Exactly what we have heard Morigia say above about our first Fathers and the Angelics: "rushing like mad men" through the streets of Milan, they used to scandalize the just, and edify the others.

  • The GREETINGS: Madonna (Lady):

- in the writings of the time this title was always used for the Countess of Guastalla;

- Angela, Partia and their sister: the three Negri sisters;

- Angelic Battista the first;

- the widowed Partia the second;

- Angelic Paola Antonia the third;

- Catherine Candiani, one of the very first Angelics.

Together with Frances the "Marescalca" of Vicenza, and before the Co-Founders, these four are mentioned in the document of the 1534 trial (cf. Fr.
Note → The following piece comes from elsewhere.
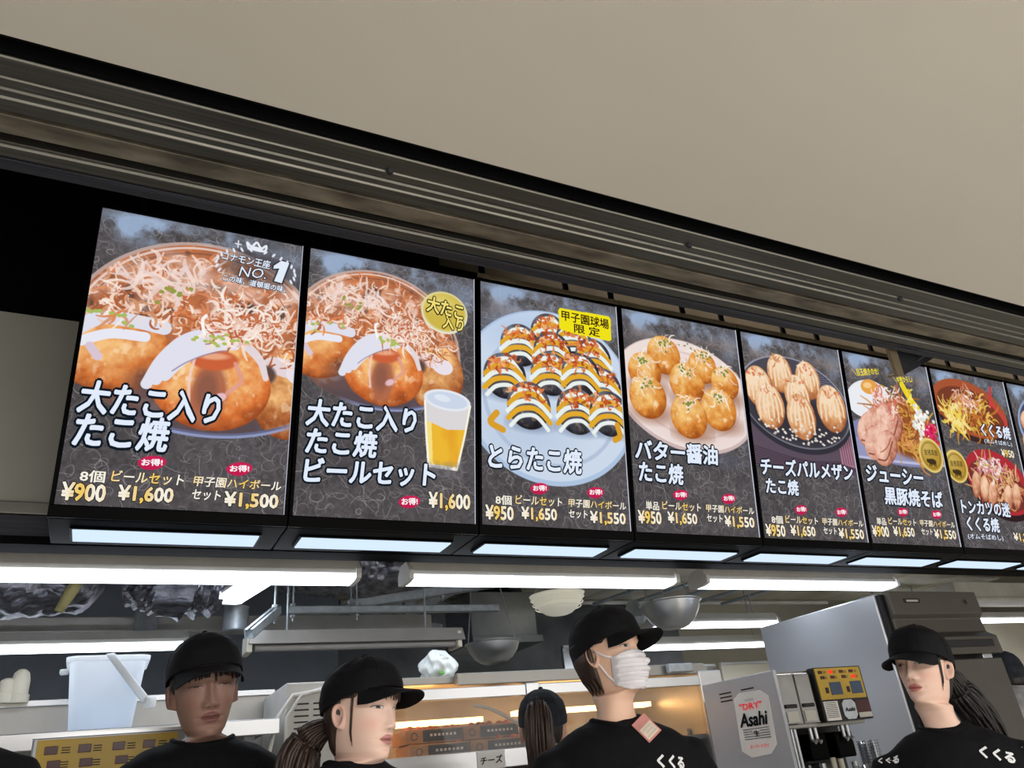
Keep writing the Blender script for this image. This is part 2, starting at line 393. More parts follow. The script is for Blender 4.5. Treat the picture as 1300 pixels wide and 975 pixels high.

Premoli, pp. 466·467; Francis Crippa, pp. 402-403).

 

FOOTNOTES TO THE COMMENTARY
 

[1]   Paul Morigia, the historian of Milan and of Torelli, quoted by Premoli, "Storia dei Barnabiti nel ‘500," p. 21.

[2]   The first time had been in 1531, and the controversy had been brought to a close on August 4 with the injunction by the Vicar General and by the Inquisition of Milan to the Dominican Superiors, not to molest anymore the Countess and her Chaplain, according to the Apostolic Letters of July 10, by Clement VII.

[3]   Note that among all those to whom the Saint addressed his letters, he is the only one without any kind of honorary title in the address.